The governor of Baja California, Marina del Pilar Ávila Olmeda, led the opening of the first phase of the Lázaro Cárdenas and Carranza distributor road, one of the mega projects of the RESPIRA program, which benefits and generates more wellbeing for all Baja Californians.
The first phase of this project consisted of building an underpass in Bulevar Venustiano Carranza from south-to-north, with a left turn to the west into Bulevar Lázaro Cárdenas. The governor said this road where 100,000 vehicles drive on every day can now be used.
"We continue to work on this great RESPIRA program, with the projects that our city needs. This work is one of the most important ones with a total cost of 767 million pesos, and if we add all the ones that we have built in Mexicali, we have invested 1.600 billion pesos here."
With the infrastructure projects that are taking place in the state, the current administration has become the one that has built the most in the history of Baja California, and it has only been two years of this government, Ávila Olmeda stated.

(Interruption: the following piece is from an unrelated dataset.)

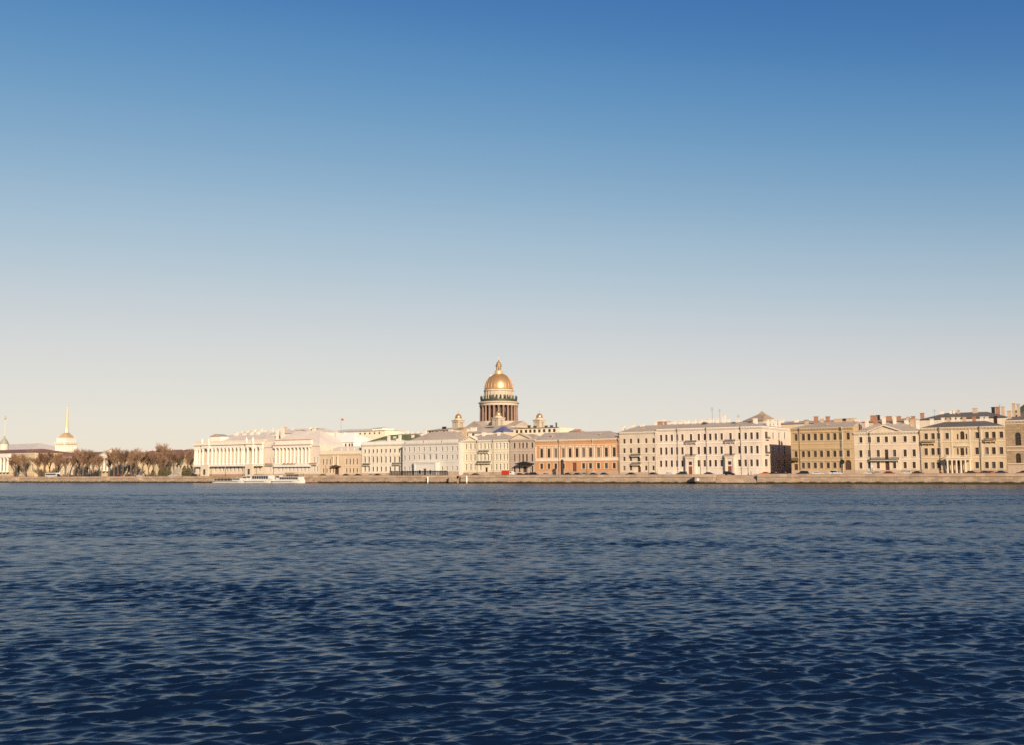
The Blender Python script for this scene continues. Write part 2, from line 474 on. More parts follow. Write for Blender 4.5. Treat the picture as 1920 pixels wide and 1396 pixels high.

The head of the Secretariat of Infrastructure, Urban Development, and Territory Redesign, Arturo Espinoza Jaramillo, stated that it is estimated that the project concludes in November.
The first phase had an investment of 396.71 million pesos. The second phase, with an investment of 371 million pesos, is more than 50% finished and it consists of an elevated bridge with three lanes from west-to-east of the Lázaro Cárdenas bridge, with an incorporation ramp towards Bulevar Carranza, Espinoza Jaramillo said.